Napfebergland mit Straßenkurve, Bauernhaus, welliger Horizont
Geografisch nicht mehr Mittelland, aber dennoch Espace Mittelland: Das Napfbergland

Neben dem geografisch definierten Mittelland besteht auch noch eine Verwaltungsregion gleichen Namens, genauer mit „Espace Mittelland“ betitelt. Hier wird der Bogen im Südwesten der romanischen Schweiz ebenso abgeschnitten wie die Nordostzipfel an Hochrhein und Bodensee, derweil die Grenzen kantonal gezogen sind, also u. a. die Kantone Aargau, Zürich und Luzern komplett entfallen. Andererseits sind nun die Teile des Berner Mittellandes integriert, allerdings mit dem Kanton Bern auch die Hochalpengebiete etwa des Berner Oberlandes bei Interlaken – also geologisch und topografisch ziemlich atypisches „Mittelland“. Charakteristische Teile des Mittellandes wie etwa Sursee oder Willisau fallen hingegen an die Verwaltungsregion Zentralschweiz.
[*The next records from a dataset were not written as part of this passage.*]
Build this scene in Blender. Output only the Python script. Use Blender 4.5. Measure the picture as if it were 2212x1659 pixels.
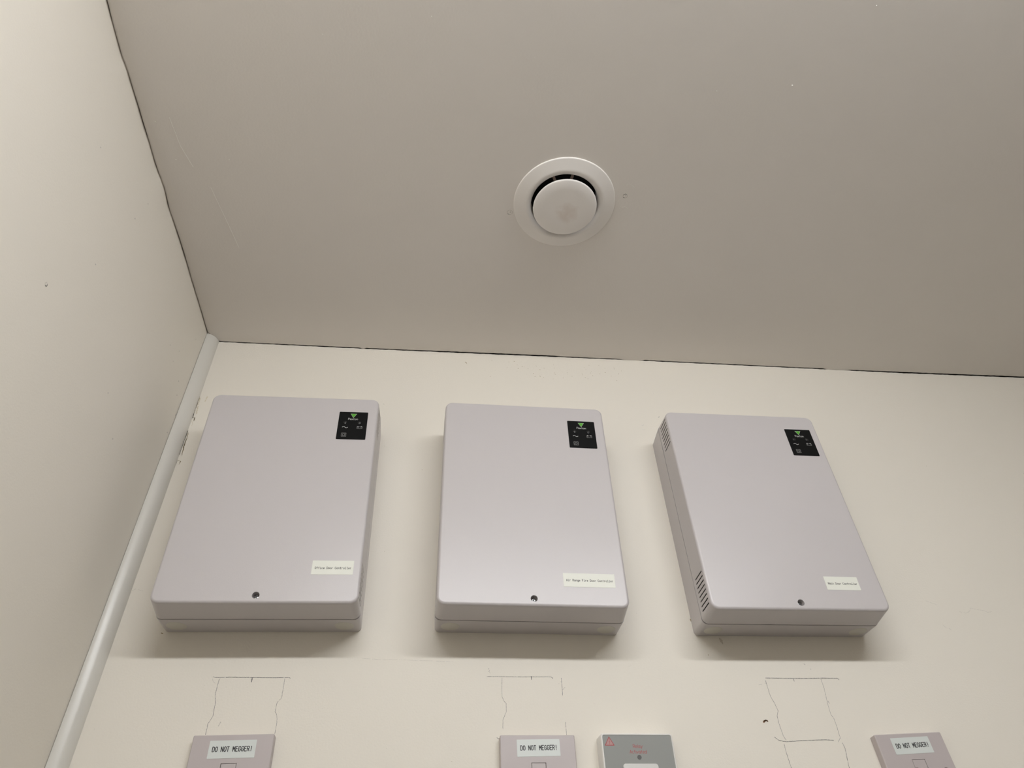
import bpy, bmesh, math, random
from mathutils import Vector, Matrix

random.seed(7)
for o in list(bpy.data.objects):
    bpy.data.objects.remove(o, do_unlink=True)
scene = bpy.context.scene
C = scene.collection
PI = math.pi
H = 2.4                      # ceiling height at the corner

# ------------------------------------------------------------------ camera
cam_data = bpy.data.cameras.new('camera')
cam_data.sensor_fit = 'HORIZONTAL'
cam_data.sensor_width = 36.0
cam_data.lens = 1549.73 * 36.0 / 2212.0
cam_data.clip_start = 0.01
cam = bpy.data.objects.new('camera', cam_data)
C.objects.link(cam)
cam.location = (0.39141, -0.87673, H - 0.89694)
cam.rotation_mode = 'XYZ'
cam.rotation_euler = (2.32467, 0.03667, -0.10195)
scene.camera = cam

# ------------------------------------------------------------------ world and exposure
world = bpy.data.worlds.new('world')
scene.world = world
world.use_nodes = True
world.node_tree.nodes['Background'].inputs[0].default_value = (0.9, 0.95, 1.0, 1)
world.node_tree.nodes['Background'].inputs[1].default_value = 0.0
vs = scene.view_settings
vs.view_transform = 'Standard'
vs.look = 'None'
vs.gamma = 1.0
vs.use_curve_mapping = False
vs.exposure = 0.0
LAMP_STRENGTH = 67.0
LAMP_COLOR = (0.95, 0.97, 1.0)
LX0, LX1, LY, LZ, LR = 0.10, 1.21, -1.13, H - 0.046, 0.026

# ------------------------------------------------------------------ materials
def mat(name, col, rough=0.5, metal=0.0, bump=0.0, bscale=400.0, bump2=0.0, bscale2=30.0,
        spec=0.5, var=0.0, vscale=6.0, emit=None, strength=0.0, coat=0.0, stain=None):
    m = bpy.data.materials.new(name)
    m.use_nodes = True
    nt = m.node_tree
    b = nt.nodes['Principled BSDF']
    b.inputs['Base Color'].default_value = (*col, 1)
    b.inputs['Roughness'].default_value = rough
    b.inputs['Metallic'].default_value = metal
    b.inputs['Specular IOR Level'].default_value = spec
    b.inputs['Coat Weight'].default_value = coat
    if emit:
        b.inputs['Emission Color'].default_value = (*emit, 1)
        b.inputs['Emission Strength'].default_value = strength
    tc = nt.nodes.new('ShaderNodeTexCoord')
    if var:
        n = nt.nodes.new('ShaderNodeTexNoise')
        n.inputs['Scale'].default_value = vscale
        n.inputs['Detail'].default_value = 3
        nt.links.new(tc.outputs['Object'], n.inputs['Vector'])
        mx = nt.nodes.new('ShaderNodeMix'); mx.data_type = 'RGBA'
        mx.inputs[6].default_value = (*[c * (1 - var) for c in col], 1)
        mx.inputs[7].default_value = (*[min(1, c * (1 + var)) for c in col], 1)
        nt.links.new(n.outputs['Fac'], mx.inputs[0])
        nt.links.new(mx.outputs[2], b.inputs['Base Color'])
    if stain:
        sub = nt.nodes.new('ShaderNodeVectorMath'); sub.operation = 'DISTANCE'
        nt.links.new(tc.outputs['Object'], sub.inputs[0]); sub.inputs[1].default_value = stain[0]
        n = nt.nodes.new('ShaderNodeTexNoise'); n.inputs['Scale'].default_value = 90; nt.links.new(tc.outputs['Object'], n.inputs['Vector'])
        ad = nt.nodes.new('ShaderNodeMath'); ad.operation = 'MULTIPLY_ADD'; nt.links.new(n.outputs['Fac'], ad.inputs[0]); ad.inputs[1].default_value = 0.02; nt.links.new(sub.outputs['Value'], ad.inputs[2])
        mr = nt.nodes.new('ShaderNodeMapRange'); nt.links.new(ad.outputs[0], mr.inputs[0])
        mr.inputs[1].default_value = 0.012; mr.inputs[2].default_value = 0.012 + stain[1]; mr.inputs[3].default_value = 0.75; mr.inputs[4].default_value = 0.0
        mx = nt.nodes.new('ShaderNodeMix'); mx.data_type = 'RGBA'
        src = b.inputs['Base Color'].links[0].from_socket if b.inputs['Base Color'].links else None
        if src: nt.links.new(src, mx.inputs[6])
        else: mx.inputs[6].default_value = (*col, 1)
        mx.inputs[7].default_value = (*stain[2], 1)
        nt.links.new(mr.outputs[0], mx.inputs[0]); nt.links.new(mx.outputs[2], b.inputs['Base Color'])
    prev = None
    for st, sc, dist in ((bump, bscale, 0.0004), (bump2, bscale2, 0.004)):
        if st:
            n = nt.nodes.new('ShaderNodeTexNoise')
            n.inputs['Scale'].default_value = sc
            n.inputs['Detail'].default_value = 2
            nt.links.new(tc.outputs['Object'], n.inputs['Vector'])
            bp = nt.nodes.new('ShaderNodeBump')
            bp.inputs['Strength'].default_value = st
            bp.inputs['Distance'].default_value = dist
            nt.links.new(n.outputs['Fac'], bp.inputs['Height'])
            if prev: nt.links.new(prev.outputs[0], bp.inputs['Normal'])
            prev = bp
    if prev: nt.links.new(prev.outputs[0], b.inputs['Normal'])
    return m

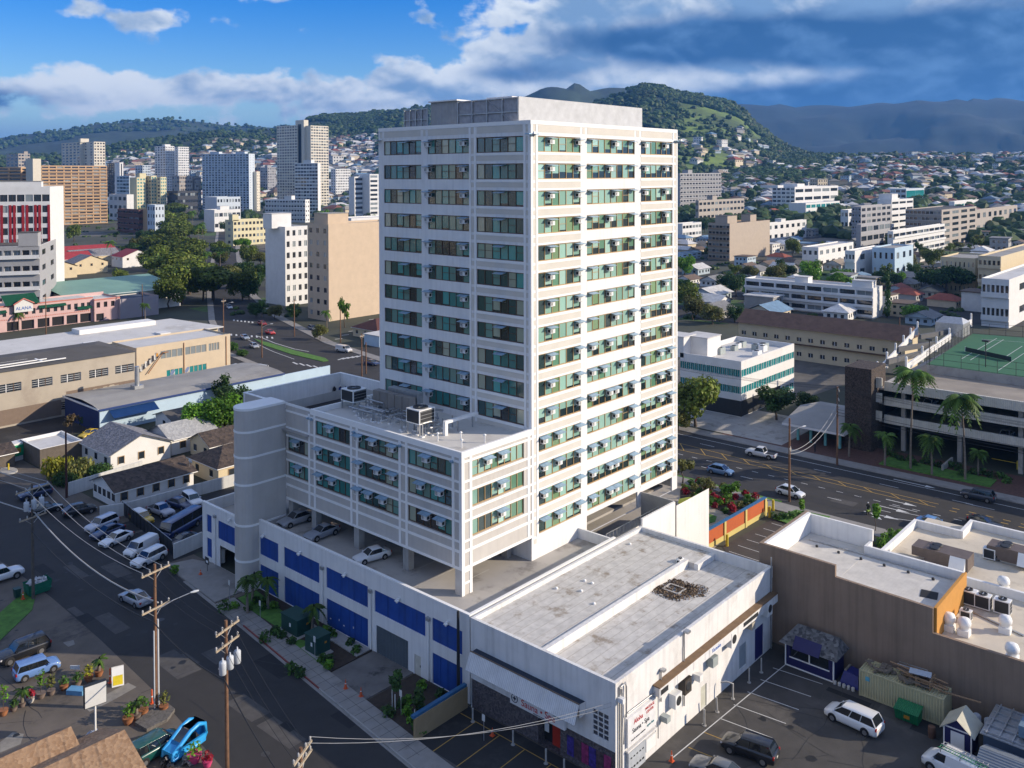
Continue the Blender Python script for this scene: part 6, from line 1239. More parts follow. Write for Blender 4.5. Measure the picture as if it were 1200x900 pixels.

Schrattenfluh mit Schnee im keilförmigen Sichtfenster von grüne Bergwiesen udn herbstlichen Waldhängen mit Bauernhäusern, Entlebuch
Markante Felsformation der UNESCO-Biospäre Entlebuch an der Grenze zwischen Berner Mittelland und der Zentralschweiz: Die Schrattenfluh

Beide Begriffe (Schweizer Mittelland, Espace Mittelland) sind also nur unzureichend geeignet die Typik der von mir beradelten Mittelland-Regionen zu umreißen. Besser sei daher hier eine Kombination beider Begriffe verstanden, mit der sowohl flacheren Seen-Region westlich von Luzern als auch dem ausgeprägt mittelgebirgigen Berner Mittelland samt Napfbergland, Emmental und Schallenbergstraße. Die Grenze zum zweiten Teil fällt somit in die Entlebuch-Region, deren hügeliges Siedlungstal von einer schroffen, alpinen Gebirgskulisse, der Schrattenfluh, geprägt wird. Die Zentralschweiz, auch Innerschweiz genannt, sei hier als erweiterte Urschweiz, maßgeblich um den Vierwaldstätter See, interpretiert – mit ebenso hochalpinen (Engelbergtal) wie auch mittelgebirgigen Facetten (Ägerital) bis hin zum wirtschaftlichen Zentrum der Schweiz, der gleichwohl hügeligen, südlichen Zürichregion.